• _WRITTEN EXERCISE_
Stop after the line containing "rad = math.radians": print each line exactly from the first line of the listing up to that point.

• _DATA SEGMENT_
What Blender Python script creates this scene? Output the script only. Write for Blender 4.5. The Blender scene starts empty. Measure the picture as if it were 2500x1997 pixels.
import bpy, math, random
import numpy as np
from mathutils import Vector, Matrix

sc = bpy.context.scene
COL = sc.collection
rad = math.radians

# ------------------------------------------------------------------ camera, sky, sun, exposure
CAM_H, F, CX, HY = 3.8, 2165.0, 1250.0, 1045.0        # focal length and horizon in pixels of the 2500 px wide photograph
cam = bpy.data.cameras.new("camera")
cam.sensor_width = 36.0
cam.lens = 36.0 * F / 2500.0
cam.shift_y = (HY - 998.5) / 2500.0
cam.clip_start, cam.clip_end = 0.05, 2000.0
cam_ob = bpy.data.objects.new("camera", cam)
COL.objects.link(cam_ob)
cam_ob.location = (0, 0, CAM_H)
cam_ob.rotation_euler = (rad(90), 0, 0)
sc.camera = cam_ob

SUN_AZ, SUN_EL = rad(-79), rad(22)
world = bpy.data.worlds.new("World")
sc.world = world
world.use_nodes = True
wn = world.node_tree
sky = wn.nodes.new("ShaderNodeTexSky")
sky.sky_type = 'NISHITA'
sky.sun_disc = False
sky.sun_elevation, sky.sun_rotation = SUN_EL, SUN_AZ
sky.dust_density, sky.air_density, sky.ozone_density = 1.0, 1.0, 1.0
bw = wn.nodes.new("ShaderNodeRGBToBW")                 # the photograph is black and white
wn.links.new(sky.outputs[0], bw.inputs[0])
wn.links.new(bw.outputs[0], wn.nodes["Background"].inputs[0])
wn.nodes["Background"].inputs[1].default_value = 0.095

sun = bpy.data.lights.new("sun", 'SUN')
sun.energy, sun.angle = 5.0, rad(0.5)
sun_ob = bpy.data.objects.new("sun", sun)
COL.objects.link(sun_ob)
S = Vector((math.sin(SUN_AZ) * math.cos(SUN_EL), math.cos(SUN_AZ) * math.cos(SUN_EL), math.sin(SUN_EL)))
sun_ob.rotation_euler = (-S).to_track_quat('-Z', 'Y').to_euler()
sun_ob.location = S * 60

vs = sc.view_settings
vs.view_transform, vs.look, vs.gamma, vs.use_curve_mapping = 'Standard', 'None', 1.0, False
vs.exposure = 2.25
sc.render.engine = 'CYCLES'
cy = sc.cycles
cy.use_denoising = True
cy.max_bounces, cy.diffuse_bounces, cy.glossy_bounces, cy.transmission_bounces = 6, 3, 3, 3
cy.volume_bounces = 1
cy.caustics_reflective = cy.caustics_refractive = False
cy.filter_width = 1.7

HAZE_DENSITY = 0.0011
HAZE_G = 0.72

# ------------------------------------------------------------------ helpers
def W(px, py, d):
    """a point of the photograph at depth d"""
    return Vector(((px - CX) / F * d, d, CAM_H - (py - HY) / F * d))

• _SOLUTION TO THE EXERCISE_
What Blender Python script creates this scene? Output the script only. Write for Blender 4.5. The Blender scene starts empty. Measure the picture as if it were 2500x1997 pixels.
import bpy, math, random
import numpy as np
from mathutils import Vector, Matrix

sc = bpy.context.scene
COL = sc.collection
rad = math.radians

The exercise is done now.